------ Data ------

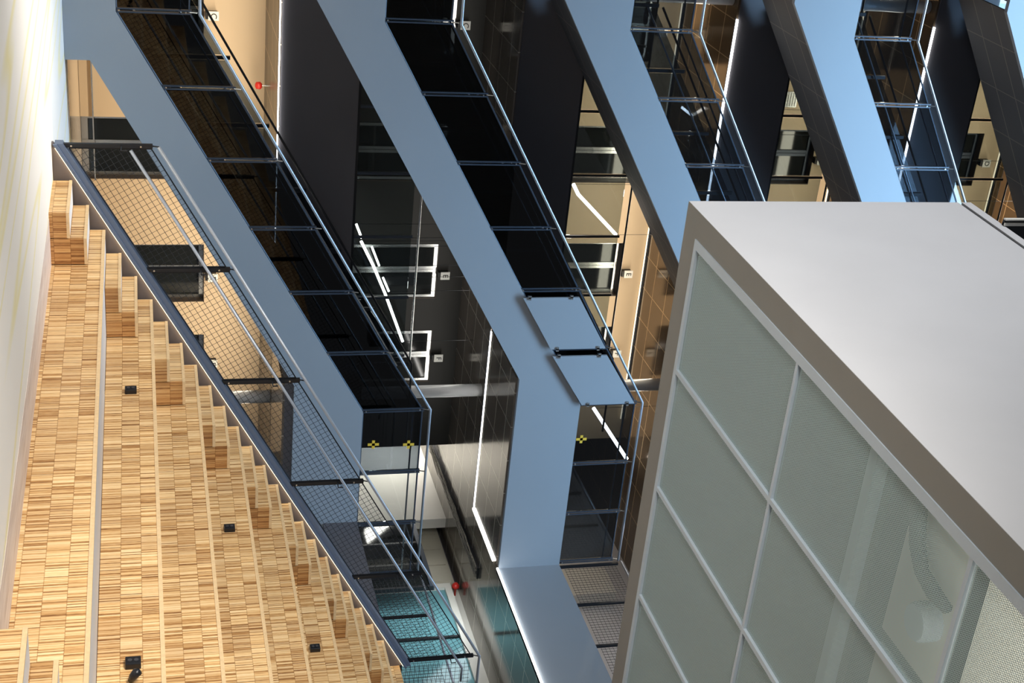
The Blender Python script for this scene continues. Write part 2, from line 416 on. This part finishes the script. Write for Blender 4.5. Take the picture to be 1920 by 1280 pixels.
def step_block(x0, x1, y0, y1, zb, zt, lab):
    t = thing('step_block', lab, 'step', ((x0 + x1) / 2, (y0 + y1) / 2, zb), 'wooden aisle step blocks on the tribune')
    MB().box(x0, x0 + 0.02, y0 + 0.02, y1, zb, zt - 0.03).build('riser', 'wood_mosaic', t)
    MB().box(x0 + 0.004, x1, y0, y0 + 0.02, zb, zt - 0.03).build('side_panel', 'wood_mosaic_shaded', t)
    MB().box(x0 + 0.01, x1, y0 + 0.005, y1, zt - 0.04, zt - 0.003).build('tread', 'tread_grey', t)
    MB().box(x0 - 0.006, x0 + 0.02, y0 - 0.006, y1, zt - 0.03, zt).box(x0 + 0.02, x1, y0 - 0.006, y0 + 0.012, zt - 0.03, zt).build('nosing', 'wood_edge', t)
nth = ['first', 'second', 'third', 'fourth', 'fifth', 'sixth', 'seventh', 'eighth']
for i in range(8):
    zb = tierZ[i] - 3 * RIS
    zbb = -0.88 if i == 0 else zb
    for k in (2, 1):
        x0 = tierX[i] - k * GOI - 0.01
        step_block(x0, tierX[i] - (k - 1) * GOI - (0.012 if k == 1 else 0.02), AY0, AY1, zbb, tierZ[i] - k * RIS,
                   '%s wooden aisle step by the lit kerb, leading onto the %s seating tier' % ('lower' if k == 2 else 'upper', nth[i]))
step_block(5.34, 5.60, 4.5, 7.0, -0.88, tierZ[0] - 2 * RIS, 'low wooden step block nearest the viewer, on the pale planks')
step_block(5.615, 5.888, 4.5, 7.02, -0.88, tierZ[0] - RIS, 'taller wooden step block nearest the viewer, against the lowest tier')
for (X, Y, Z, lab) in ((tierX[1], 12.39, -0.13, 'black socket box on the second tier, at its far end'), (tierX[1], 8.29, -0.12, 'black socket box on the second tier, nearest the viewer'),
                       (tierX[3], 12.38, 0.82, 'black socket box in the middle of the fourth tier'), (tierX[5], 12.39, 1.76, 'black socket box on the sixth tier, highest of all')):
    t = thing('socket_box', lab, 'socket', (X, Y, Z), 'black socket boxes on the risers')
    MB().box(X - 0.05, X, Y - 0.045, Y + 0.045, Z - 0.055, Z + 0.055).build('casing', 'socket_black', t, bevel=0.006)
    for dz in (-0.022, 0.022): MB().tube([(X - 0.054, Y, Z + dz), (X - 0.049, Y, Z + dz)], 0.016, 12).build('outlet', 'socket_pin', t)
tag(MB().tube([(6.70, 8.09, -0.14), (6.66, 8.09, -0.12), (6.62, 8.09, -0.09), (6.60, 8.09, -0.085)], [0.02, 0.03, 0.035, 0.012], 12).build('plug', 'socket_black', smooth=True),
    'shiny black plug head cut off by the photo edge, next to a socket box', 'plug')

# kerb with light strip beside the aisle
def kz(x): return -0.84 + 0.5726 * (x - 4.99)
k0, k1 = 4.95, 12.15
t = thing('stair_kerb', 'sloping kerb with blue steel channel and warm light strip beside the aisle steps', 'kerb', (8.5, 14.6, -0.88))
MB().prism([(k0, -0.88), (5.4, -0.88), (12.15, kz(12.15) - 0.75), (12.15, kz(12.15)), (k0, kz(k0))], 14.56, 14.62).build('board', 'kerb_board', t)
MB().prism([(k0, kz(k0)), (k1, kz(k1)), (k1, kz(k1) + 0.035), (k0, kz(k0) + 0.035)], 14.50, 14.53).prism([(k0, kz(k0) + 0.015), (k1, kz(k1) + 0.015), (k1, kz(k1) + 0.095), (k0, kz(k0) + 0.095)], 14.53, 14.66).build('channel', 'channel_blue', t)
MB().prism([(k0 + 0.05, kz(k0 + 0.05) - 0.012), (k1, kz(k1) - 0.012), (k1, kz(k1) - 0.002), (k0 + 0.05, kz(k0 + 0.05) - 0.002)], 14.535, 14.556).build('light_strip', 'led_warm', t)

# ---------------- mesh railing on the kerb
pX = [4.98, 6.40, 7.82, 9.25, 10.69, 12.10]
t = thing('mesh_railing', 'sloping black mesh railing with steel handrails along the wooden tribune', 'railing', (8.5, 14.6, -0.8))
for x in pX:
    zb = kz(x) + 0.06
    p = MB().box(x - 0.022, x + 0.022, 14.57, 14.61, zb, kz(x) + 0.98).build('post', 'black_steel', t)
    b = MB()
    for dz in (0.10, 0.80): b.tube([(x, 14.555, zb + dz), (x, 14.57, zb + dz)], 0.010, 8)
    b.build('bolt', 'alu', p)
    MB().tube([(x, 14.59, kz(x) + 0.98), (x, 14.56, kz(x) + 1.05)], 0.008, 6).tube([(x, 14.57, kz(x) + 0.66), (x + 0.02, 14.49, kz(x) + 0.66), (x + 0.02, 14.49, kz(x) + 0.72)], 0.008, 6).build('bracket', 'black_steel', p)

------

Exercise goal
Copy each line above precisely, dropping the pictures.

Solution for this problem
The Blender Python script for this scene continues. Write part 2, from line 416 on. This part finishes the script. Write for Blender 4.5. Take the picture to be 1920 by 1280 pixels.
def step_block(x0, x1, y0, y1, zb, zt, lab):
    t = thing('step_block', lab, 'step', ((x0 + x1) / 2, (y0 + y1) / 2, zb), 'wooden aisle step blocks on the tribune')
    MB().box(x0, x0 + 0.02, y0 + 0.02, y1, zb, zt - 0.03).build('riser', 'wood_mosaic', t)
    MB().box(x0 + 0.004, x1, y0, y0 + 0.02, zb, zt - 0.03).build('side_panel', 'wood_mosaic_shaded', t)
    MB().box(x0 + 0.01, x1, y0 + 0.005, y1, zt - 0.04, zt - 0.003).build('tread', 'tread_grey', t)
    MB().box(x0 - 0.006, x0 + 0.02, y0 - 0.006, y1, zt - 0.03, zt).box(x0 + 0.02, x1, y0 - 0.006, y0 + 0.012, zt - 0.03, zt).build('nosing', 'wood_edge', t)
nth = ['first', 'second', 'third', 'fourth', 'fifth', 'sixth', 'seventh', 'eighth']
for i in range(8):
    zb = tierZ[i] - 3 * RIS
    zbb = -0.88 if i == 0 else zb
    for k in (2, 1):
        x0 = tierX[i] - k * GOI - 0.01
        step_block(x0, tierX[i] - (k - 1) * GOI - (0.012 if k == 1 else 0.02), AY0, AY1, zbb, tierZ[i] - k * RIS,
                   '%s wooden aisle step by the lit kerb, leading onto the %s seating tier' % ('lower' if k == 2 else 'upper', nth[i]))
step_block(5.34, 5.60, 4.5, 7.0, -0.88, tierZ[0] - 2 * RIS, 'low wooden step block nearest the viewer, on the pale planks')
step_block(5.615, 5.888, 4.5, 7.02, -0.88, tierZ[0] - RIS, 'taller wooden step block nearest the viewer, against the lowest tier')
for (X, Y, Z, lab) in ((tierX[1], 12.39, -0.13, 'black socket box on the second tier, at its far end'), (tierX[1], 8.29, -0.12, 'black socket box on the second tier, nearest the viewer'),
                       (tierX[3], 12.38, 0.82, 'black socket box in the middle of the fourth tier'), (tierX[5], 12.39, 1.76, 'black socket box on the sixth tier, highest of all')):
    t = thing('socket_box', lab, 'socket', (X, Y, Z), 'black socket boxes on the risers')
    MB().box(X - 0.05, X, Y - 0.045, Y + 0.045, Z - 0.055, Z + 0.055).build('casing', 'socket_black', t, bevel=0.006)
    for dz in (-0.022, 0.022): MB().tube([(X - 0.054, Y, Z + dz), (X - 0.049, Y, Z + dz)], 0.016, 12).build('outlet', 'socket_pin', t)
tag(MB().tube([(6.70, 8.09, -0.14), (6.66, 8.09, -0.12), (6.62, 8.09, -0.09), (6.60, 8.09, -0.085)], [0.02, 0.03, 0.035, 0.012], 12).build('plug', 'socket_black', smooth=True),
    'shiny black plug head cut off by the photo edge, next to a socket box', 'plug')

# kerb with light strip beside the aisle
def kz(x): return -0.84 + 0.5726 * (x - 4.99)
k0, k1 = 4.95, 12.15
t = thing('stair_kerb', 'sloping kerb with blue steel channel and warm light strip beside the aisle steps', 'kerb', (8.5, 14.6, -0.88))
MB().prism([(k0, -0.88), (5.4, -0.88), (12.15, kz(12.15) - 0.75), (12.15, kz(12.15)), (k0, kz(k0))], 14.56, 14.62).build('board', 'kerb_board', t)
MB().prism([(k0, kz(k0)), (k1, kz(k1)), (k1, kz(k1) + 0.035), (k0, kz(k0) + 0.035)], 14.50, 14.53).prism([(k0, kz(k0) + 0.015), (k1, kz(k1) + 0.015), (k1, kz(k1) + 0.095), (k0, kz(k0) + 0.095)], 14.53, 14.66).build('channel', 'channel_blue', t)
MB().prism([(k0 + 0.05, kz(k0 + 0.05) - 0.012), (k1, kz(k1) - 0.012), (k1, kz(k1) - 0.002), (k0 + 0.05, kz(k0 + 0.05) - 0.002)], 14.535, 14.556).build('light_strip', 'led_warm', t)

# ---------------- mesh railing on the kerb
pX = [4.98, 6.40, 7.82, 9.25, 10.69, 12.10]
t = thing('mesh_railing', 'sloping black mesh railing with steel handrails along the wooden tribune', 'railing', (8.5, 14.6, -0.8))
for x in pX:
    zb = kz(x) + 0.06
    p = MB().box(x - 0.022, x + 0.022, 14.57, 14.61, zb, kz(x) + 0.98).build('post', 'black_steel', t)
    b = MB()
    for dz in (0.10, 0.80): b.tube([(x, 14.555, zb + dz), (x, 14.57, zb + dz)], 0.010, 8)
    b.build('bolt', 'alu', p)
    MB().tube([(x, 14.59, kz(x) + 0.98), (x, 14.56, kz(x) + 1.05)], 0.008, 6).tube([(x, 14.57, kz(x) + 0.66), (x + 0.02, 14.49, kz(x) + 0.66), (x + 0.02, 14.49, kz(x) + 0.72)], 0.008, 6).build('bracket', 'black_steel', p)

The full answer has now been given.